GFAA Best Practice: Create Golf Fitness Awareness

Chris Wilke is the Co-Owner of Stretch Affect in San Diego, California.

Chris Wilke on the importance of creating golf fitness awareness:

Here in San Diego, we have beautiful weather and a lifestyle desired by people across the country. In my opinion, however, golf fitness hasn’t taken a stronghold on many of the golfers we have in our corner of the world. Based less than 40 miles north of San Diego, the Titleist Performance Institute has helped bring awareness and education to the industry, and now it’s up to us to continue the trend. In concept, Stretch Affect has been around for four years, working primarily in corporate wellness centers. At the same time, I was working with a lot of different athletes independently, an increasing number of whom were golfers. Before long, my business partner, Kyle Valery, and I decided that we needed our own location to build awareness of golf fitness. Through the years, we’ve been a part of at least a dozen facilities between us, and that wide range of experience helped shape our own outlook on golf fitness. The biggest concept I’ve learned is having a holistic perspective, even if you don’t have the capacity to provide every component of the program in your own facility. We may not be golf instructors at Stretch Affect, but we’re able to speak the language, and with that knowledge, it’s easier to communicate with swing coaches and connect the dots for our mutual clients and students. After all, everyone deserves to have a team that can manage all of their issues, from their nutrition to their mobility to their golf swing.

Chris Wilke on the business impact of creating golf fitness awareness:

To initiate the golf fitness process, we put every new client through a full lifestyle and movement assessment, and conduct a TPI golf screen, a Selective Functional Movement Assessment (SFMA) and various other functional range system evaluations.

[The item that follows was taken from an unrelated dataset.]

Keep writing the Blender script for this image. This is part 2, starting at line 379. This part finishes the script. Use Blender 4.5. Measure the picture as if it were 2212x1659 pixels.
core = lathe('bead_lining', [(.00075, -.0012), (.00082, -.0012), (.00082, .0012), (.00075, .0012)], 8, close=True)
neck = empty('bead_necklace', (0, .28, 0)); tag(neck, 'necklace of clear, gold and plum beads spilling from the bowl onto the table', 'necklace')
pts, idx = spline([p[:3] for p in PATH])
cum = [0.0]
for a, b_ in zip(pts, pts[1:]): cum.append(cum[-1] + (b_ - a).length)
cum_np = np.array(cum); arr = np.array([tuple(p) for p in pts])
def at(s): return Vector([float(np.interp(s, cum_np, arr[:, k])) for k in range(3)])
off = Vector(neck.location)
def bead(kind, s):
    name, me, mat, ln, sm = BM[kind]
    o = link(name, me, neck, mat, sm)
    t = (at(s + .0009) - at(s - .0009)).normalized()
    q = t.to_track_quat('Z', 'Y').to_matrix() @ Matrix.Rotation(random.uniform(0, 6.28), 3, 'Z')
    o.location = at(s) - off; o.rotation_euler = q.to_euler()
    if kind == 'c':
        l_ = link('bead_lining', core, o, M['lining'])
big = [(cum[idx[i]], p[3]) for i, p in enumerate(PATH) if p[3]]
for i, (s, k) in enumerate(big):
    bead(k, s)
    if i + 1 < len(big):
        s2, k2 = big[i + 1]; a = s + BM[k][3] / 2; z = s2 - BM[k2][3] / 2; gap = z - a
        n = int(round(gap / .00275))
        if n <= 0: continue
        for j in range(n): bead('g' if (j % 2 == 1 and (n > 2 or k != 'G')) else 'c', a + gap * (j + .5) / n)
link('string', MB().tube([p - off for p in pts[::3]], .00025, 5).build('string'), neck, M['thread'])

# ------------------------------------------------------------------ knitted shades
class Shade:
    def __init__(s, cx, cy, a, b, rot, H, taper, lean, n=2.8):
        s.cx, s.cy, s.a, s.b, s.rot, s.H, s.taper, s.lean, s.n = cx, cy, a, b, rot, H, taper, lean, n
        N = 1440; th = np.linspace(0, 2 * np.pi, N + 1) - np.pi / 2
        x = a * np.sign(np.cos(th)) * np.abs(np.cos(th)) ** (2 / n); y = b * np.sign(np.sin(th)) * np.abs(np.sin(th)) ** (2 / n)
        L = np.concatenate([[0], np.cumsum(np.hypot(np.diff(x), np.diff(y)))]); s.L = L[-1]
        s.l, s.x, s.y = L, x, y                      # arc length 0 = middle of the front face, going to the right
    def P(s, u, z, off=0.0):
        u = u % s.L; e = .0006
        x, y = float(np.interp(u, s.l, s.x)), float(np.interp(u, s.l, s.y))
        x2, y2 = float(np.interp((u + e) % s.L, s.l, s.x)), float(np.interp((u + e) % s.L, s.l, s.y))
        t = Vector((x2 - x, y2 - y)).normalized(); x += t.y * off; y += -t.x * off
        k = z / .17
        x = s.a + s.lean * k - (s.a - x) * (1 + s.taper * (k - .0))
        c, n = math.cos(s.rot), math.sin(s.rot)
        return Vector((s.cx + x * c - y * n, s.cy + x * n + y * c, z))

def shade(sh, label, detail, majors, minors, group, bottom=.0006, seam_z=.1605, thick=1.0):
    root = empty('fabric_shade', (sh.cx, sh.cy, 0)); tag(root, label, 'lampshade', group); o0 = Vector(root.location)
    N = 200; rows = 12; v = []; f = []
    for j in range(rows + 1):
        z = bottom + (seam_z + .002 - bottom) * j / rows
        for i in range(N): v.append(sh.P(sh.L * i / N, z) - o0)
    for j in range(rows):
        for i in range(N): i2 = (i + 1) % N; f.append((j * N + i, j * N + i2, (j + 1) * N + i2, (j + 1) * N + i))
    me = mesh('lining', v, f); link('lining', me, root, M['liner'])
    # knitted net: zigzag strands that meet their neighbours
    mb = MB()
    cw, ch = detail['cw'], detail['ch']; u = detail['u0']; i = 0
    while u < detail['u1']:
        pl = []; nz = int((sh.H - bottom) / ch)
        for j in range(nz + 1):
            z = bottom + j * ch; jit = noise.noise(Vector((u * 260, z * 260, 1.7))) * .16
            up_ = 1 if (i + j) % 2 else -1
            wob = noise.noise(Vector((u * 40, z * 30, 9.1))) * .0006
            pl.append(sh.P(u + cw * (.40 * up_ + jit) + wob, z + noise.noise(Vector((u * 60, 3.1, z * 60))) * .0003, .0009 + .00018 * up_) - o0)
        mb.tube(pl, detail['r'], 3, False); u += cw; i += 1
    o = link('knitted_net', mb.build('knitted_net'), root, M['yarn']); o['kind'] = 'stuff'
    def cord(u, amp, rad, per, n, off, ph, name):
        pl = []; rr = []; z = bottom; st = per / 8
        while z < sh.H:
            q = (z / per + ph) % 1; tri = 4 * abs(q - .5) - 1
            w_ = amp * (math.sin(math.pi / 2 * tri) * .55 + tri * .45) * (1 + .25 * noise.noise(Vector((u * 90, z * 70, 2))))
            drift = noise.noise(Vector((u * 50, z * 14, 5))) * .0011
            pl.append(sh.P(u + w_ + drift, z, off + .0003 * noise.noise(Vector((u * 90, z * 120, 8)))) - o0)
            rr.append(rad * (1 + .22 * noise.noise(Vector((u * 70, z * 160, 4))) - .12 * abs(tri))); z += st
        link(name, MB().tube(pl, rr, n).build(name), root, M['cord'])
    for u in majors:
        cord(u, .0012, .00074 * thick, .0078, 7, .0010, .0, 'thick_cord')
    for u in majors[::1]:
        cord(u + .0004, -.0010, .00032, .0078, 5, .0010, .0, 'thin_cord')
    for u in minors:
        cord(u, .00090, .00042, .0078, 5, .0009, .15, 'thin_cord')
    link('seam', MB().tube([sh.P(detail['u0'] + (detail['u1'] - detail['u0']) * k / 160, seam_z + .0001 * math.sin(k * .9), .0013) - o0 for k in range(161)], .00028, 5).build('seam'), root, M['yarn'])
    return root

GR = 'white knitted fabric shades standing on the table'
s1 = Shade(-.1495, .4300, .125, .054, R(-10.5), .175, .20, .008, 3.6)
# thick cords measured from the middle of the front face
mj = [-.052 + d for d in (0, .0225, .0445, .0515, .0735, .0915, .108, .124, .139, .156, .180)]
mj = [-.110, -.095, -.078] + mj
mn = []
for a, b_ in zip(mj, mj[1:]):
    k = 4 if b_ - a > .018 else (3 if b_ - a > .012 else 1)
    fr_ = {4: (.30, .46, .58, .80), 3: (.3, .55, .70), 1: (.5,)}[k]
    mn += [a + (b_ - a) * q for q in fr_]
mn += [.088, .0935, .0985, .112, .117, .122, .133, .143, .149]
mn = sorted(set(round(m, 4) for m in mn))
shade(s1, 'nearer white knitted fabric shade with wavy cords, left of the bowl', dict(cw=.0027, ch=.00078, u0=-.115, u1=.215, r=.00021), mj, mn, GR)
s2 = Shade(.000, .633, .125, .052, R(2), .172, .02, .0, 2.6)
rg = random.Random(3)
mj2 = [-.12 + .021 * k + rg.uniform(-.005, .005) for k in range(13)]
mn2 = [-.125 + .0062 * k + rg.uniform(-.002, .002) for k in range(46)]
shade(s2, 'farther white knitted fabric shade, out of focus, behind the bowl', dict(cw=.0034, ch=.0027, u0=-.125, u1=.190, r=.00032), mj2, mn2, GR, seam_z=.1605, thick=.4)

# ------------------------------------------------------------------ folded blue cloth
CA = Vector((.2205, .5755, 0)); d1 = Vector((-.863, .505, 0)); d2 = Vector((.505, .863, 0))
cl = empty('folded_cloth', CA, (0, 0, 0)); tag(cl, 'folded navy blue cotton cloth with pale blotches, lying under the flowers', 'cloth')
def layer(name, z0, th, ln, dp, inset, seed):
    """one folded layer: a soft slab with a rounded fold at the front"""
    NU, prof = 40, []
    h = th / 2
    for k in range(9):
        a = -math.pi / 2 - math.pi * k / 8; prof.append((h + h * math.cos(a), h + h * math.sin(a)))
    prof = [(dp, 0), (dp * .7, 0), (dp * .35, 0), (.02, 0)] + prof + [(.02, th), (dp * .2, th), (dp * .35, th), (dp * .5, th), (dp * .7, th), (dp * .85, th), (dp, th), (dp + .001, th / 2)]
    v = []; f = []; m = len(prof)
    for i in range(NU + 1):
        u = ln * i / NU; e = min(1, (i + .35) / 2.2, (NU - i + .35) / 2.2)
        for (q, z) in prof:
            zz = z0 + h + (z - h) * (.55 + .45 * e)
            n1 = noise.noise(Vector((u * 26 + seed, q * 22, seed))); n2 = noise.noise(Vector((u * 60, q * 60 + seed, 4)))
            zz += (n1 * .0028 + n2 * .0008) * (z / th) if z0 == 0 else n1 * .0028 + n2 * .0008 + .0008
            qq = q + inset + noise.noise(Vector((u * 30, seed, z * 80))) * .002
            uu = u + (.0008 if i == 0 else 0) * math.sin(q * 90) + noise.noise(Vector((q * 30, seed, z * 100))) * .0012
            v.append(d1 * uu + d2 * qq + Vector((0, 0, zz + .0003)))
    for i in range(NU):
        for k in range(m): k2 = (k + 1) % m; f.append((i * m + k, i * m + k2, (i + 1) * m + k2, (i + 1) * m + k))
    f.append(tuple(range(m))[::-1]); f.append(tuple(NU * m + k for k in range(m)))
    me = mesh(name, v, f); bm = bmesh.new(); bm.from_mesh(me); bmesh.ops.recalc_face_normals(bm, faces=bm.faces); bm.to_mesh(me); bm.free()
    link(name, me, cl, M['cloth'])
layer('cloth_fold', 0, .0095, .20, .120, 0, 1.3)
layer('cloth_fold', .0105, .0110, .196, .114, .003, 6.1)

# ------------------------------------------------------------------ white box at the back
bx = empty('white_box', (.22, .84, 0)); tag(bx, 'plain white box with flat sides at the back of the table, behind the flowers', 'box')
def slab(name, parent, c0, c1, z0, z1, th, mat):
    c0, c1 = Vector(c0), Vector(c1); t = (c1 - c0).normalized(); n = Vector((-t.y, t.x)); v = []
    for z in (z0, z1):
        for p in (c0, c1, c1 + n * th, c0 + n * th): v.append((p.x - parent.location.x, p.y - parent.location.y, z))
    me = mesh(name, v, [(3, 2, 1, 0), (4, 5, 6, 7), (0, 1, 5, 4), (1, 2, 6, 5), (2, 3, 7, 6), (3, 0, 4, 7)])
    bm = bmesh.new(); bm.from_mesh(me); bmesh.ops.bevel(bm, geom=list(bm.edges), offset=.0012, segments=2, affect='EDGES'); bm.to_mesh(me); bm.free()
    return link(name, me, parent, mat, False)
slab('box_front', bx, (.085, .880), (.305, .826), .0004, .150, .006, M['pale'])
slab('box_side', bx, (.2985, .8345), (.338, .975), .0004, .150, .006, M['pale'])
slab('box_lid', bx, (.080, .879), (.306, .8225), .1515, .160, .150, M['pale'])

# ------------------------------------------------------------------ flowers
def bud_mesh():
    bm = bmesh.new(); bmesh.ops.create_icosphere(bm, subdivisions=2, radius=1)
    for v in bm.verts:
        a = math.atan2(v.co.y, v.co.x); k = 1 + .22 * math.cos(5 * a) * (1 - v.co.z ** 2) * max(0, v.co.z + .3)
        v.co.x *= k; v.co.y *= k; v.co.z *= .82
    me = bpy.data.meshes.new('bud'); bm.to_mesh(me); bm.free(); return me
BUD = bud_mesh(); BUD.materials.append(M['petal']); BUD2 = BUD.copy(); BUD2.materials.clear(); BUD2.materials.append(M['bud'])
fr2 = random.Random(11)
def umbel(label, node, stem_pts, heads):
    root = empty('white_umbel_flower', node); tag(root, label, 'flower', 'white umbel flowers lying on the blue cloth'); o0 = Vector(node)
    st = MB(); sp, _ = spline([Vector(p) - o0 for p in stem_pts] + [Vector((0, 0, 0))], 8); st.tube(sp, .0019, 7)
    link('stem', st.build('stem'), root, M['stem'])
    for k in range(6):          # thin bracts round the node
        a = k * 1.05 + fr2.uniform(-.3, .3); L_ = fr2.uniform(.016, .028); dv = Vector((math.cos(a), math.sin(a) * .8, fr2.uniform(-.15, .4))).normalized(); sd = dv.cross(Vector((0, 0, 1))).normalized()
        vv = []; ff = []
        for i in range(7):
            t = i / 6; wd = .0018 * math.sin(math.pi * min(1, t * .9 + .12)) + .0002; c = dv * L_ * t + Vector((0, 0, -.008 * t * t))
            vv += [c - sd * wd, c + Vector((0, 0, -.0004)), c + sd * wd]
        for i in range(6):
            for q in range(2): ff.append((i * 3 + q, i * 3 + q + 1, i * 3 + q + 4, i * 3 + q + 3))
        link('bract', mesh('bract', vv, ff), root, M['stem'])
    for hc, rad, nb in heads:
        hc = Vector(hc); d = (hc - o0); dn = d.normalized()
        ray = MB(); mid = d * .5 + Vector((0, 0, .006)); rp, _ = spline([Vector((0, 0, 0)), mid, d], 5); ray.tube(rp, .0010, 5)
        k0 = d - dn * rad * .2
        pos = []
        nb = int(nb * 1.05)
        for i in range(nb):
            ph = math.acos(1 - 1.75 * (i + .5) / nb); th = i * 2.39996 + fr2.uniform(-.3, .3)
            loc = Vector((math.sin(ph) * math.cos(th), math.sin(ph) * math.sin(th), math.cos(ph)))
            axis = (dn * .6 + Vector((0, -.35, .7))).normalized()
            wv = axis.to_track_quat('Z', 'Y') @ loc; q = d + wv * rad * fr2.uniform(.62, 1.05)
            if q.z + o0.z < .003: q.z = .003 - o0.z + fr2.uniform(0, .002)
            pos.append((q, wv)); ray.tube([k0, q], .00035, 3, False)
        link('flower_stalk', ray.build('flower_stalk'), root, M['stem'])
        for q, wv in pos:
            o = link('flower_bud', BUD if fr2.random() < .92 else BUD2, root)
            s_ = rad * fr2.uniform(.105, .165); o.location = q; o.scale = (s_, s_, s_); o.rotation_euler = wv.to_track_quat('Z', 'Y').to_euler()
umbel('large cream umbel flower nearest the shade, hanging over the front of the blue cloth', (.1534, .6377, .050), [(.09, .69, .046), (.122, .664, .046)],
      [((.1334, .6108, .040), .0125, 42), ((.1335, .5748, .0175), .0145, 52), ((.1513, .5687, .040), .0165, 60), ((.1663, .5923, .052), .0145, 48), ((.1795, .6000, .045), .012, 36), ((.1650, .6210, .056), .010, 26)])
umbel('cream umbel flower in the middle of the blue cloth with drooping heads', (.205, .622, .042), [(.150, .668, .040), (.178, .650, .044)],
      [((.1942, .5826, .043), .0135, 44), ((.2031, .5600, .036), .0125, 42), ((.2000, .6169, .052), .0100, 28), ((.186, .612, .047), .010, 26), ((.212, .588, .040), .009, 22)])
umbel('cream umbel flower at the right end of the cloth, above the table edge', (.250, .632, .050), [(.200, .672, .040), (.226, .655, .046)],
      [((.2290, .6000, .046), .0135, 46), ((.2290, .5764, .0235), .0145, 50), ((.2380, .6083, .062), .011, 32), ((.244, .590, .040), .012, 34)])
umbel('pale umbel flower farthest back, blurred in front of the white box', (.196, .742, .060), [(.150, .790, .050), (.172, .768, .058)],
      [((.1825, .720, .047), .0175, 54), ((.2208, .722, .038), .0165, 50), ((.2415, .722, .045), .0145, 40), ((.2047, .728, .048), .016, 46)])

We refer anything that is outside our scope to one of several trusted experts with whom we have networked and developed relationships. Over the years, we’ve found that people simply cannot physically move the way they’re trying to with a golf club in their hands. Our programming, and the input of colleagues, help rectify those deficiencies in a planned and organized manner. Through the years, many of these individuals have tried to develop a better golf swing by beating balls on the range and taking lessons that just didn’t touch on the key issue – the body. We teach them about what their body needs, and how to start implementing self-care. This is often the first step to a healthier lifestyle, on and off the golf course.